Le texte de loi ne touche pas à l’âge de départ à la retraite qui, en vertu d’une réforme entérinée en 2011, doit progressivement passer à 67 ans en 2027. En revanche, le dernier volet de celle engagée au cours de la législature actuelle s’attelle à introduire une plus grande contribution des hauts revenus en relevant petit à petit les bases maximales de cotisation (actuellement de 4 495 euros par mois) entre 2024 et 2050 de l’IPC +1,2 % chaque année. Le montant des retraites sera rehaussé proportionnellement.

« Ce mécanisme va renchérir les coûts de main-d’œuvre des salariés les plus qualifiés, ce qui fait craindre la possibilité d’une fuite des talents d’Espagne vers d’autres pays, s’inquiète Rafael Pampillón, économiste au sein de l’université IE à Madrid. C’est un système sur lequel le Gouvernement a pactisé avec les syndicats et pas avec le monde de l’entreprise. » Les critiques ont également fusé du côté de la confédération patronale CEOE, qui juge que ce dispositif est « fondé sur une augmentation généralisée des cotisations qui affectera tous les travailleurs, augmente les coûts du travail et met en péril la création d’emploi ».

L’équité entre générations préservée

Dans ce modèle de retraite, les carrières les plus hachées seront en revanche protégées : la réforme introduit ainsi un nouveau modèle de calcul de la retraite flexible qui permettra aux travailleurs de choisir entre le maintien des 25 années de cotisations actuellement prises en compte dans le calcul de la retraite ou le calcul de 29 années, avec la possibilité d’en retirer deux, ce qui reviendrait à une période de 27 années. Elle entérine aussi une hausse et une prolongation du mécanisme d’équité intergénérationnelle, qui avait été introduit en 2021 pour pallier le déséquilibre. L’Espagne a connu une très forte croissance de sa population entre les années 50 et les années 80 et un certain nombre de ces cohortes vont atteindre l’âge de départ en retraite au cours des deux prochaines décennies. Ce mécanisme, qui supposait une cotisation supplémentaire à hauteur de 0,6 point entre 2023 et 2032, sera étendu jusqu’en 2050 et passera progressivement de 0,6 point en 2023 à 1,2 point en 2029.
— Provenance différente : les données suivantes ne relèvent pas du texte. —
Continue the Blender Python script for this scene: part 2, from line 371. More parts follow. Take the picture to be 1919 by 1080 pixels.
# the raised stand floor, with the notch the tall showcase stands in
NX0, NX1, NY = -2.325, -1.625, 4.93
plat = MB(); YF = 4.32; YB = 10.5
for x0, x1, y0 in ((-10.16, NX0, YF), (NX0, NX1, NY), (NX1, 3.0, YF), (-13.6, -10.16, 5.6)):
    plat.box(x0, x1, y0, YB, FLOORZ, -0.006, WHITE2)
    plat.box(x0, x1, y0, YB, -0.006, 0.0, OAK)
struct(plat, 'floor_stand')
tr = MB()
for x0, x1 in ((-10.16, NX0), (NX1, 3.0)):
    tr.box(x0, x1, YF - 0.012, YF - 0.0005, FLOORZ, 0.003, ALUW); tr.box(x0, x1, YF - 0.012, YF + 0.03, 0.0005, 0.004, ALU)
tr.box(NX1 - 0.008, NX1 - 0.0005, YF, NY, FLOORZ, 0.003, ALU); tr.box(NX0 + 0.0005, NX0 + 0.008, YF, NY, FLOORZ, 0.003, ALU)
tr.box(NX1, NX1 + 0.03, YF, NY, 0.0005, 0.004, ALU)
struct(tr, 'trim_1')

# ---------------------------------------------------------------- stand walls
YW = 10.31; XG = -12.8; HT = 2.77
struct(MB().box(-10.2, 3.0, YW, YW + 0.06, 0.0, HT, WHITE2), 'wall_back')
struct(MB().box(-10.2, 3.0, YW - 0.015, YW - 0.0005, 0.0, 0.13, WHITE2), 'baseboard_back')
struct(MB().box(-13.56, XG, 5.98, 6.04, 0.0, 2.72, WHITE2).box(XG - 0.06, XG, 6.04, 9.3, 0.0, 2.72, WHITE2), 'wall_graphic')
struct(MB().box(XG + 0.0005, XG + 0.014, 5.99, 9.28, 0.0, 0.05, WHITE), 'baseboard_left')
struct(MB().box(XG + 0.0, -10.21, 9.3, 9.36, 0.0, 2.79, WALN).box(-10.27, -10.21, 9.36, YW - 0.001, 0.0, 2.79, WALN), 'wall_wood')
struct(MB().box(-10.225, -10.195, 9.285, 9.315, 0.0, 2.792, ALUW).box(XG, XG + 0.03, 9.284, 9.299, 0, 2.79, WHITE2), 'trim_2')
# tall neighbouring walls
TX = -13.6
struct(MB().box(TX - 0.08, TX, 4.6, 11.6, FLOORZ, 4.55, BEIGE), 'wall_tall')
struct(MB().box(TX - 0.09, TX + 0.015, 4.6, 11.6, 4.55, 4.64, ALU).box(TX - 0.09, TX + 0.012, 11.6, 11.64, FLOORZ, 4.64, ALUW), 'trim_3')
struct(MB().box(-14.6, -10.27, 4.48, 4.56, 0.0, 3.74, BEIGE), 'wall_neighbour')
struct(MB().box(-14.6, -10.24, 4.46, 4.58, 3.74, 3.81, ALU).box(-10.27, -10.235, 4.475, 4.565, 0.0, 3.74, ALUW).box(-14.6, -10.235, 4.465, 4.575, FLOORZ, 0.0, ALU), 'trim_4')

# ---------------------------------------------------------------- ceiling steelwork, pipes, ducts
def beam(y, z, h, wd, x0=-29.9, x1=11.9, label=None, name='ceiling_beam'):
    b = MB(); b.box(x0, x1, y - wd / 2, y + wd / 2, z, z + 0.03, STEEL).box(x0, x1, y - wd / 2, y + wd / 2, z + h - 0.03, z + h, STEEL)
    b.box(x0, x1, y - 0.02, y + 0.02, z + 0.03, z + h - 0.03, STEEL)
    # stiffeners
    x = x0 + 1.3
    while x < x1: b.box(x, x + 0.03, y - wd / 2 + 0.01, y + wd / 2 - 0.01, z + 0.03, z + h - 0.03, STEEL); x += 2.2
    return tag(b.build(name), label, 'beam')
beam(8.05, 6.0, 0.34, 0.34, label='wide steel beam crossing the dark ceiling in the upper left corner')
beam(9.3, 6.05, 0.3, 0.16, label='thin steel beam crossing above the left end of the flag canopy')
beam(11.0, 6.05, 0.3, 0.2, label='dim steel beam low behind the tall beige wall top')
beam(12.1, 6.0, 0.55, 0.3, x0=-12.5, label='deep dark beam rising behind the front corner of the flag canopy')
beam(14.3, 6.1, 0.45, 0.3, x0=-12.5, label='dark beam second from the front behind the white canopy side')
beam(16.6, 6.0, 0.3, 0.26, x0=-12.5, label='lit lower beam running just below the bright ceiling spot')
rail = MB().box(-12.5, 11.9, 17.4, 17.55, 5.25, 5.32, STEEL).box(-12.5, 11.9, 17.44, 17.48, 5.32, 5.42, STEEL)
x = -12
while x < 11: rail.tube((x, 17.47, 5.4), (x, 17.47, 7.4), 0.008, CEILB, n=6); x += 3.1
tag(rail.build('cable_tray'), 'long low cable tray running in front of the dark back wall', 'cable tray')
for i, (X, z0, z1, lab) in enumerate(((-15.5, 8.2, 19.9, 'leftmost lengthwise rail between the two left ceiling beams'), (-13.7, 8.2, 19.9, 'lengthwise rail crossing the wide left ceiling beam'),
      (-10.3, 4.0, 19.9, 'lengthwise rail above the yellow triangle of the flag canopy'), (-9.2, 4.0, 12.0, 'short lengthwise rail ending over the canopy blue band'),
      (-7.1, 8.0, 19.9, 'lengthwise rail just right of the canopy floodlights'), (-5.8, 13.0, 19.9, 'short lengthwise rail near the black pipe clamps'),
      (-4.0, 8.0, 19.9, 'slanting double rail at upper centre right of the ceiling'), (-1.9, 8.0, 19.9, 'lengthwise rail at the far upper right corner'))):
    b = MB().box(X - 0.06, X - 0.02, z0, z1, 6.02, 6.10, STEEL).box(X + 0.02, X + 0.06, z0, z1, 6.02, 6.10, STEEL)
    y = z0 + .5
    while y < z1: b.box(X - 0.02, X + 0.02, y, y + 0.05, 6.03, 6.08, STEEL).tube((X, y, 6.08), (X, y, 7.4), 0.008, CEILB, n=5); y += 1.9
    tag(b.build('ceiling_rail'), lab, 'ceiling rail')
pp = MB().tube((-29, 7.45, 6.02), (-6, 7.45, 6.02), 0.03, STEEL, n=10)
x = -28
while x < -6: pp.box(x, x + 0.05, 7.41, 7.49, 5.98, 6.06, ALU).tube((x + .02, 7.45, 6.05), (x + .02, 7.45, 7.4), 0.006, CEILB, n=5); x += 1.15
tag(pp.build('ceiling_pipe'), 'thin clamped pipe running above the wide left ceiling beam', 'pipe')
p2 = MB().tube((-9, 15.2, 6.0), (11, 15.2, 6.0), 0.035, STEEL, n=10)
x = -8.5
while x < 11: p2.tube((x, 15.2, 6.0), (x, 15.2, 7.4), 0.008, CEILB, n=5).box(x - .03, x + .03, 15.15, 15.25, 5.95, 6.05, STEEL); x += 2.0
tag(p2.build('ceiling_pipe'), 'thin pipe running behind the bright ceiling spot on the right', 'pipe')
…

« Ces mesures vont augmenter les recettes mais aussi les coûts de main-d’œuvre des entreprises et, dans une moindre mesure, baisser les salaires nets des salariés, analyse Moody’s dans une note. Selon le Gouvernement, ces mesures combinées augmenteront le coût du travail par quelque 1,6 %, ajoutant 0,37 euro au coût de main-d’œuvre moyen en Espagne de 23,40 euros par heure en 2022, bien que ces calculs excluent l’effet de la hausse des salaires au fil du temps. »

Cette réforme, pour laquelle la Commission européenne a donné son feu vert, était l’une des conditions à l’octroi des fonds du plan de relance européen dont l’Espagne reste l’un des principaux bénéficiaires, avec 140 milliards d’euros. Était-elle pour autant nécessaire ? « À l’instant T, cette réforme ne répondait pas à un objectif à court terme, estime Guillaume Derrien. Avec un déficit de 0,5 % du PIB en 2022, à environ 6 milliards d’euros, le trou de la Sécurité Sociale espagnole a largement diminué, en lien avec le redressement économique du pays. »

Les experts s’interrogent sur l’importance de l’impact budgétaire de la réforme. Dans le cadre de ses calculs, la Fedea (Fundación de Estudios de Economía Aplicada) estime que les différentes mesures adoptées n’entraîneraient qu’une économie nette de 0,39 % du PIB, « dans le meilleur des cas », en 2050. Soit presque la moitié de l’estimation de 0,66 % anticipée par le ministère de l’Inclusion, de la Sécurité sociale et des Migrations espagnol.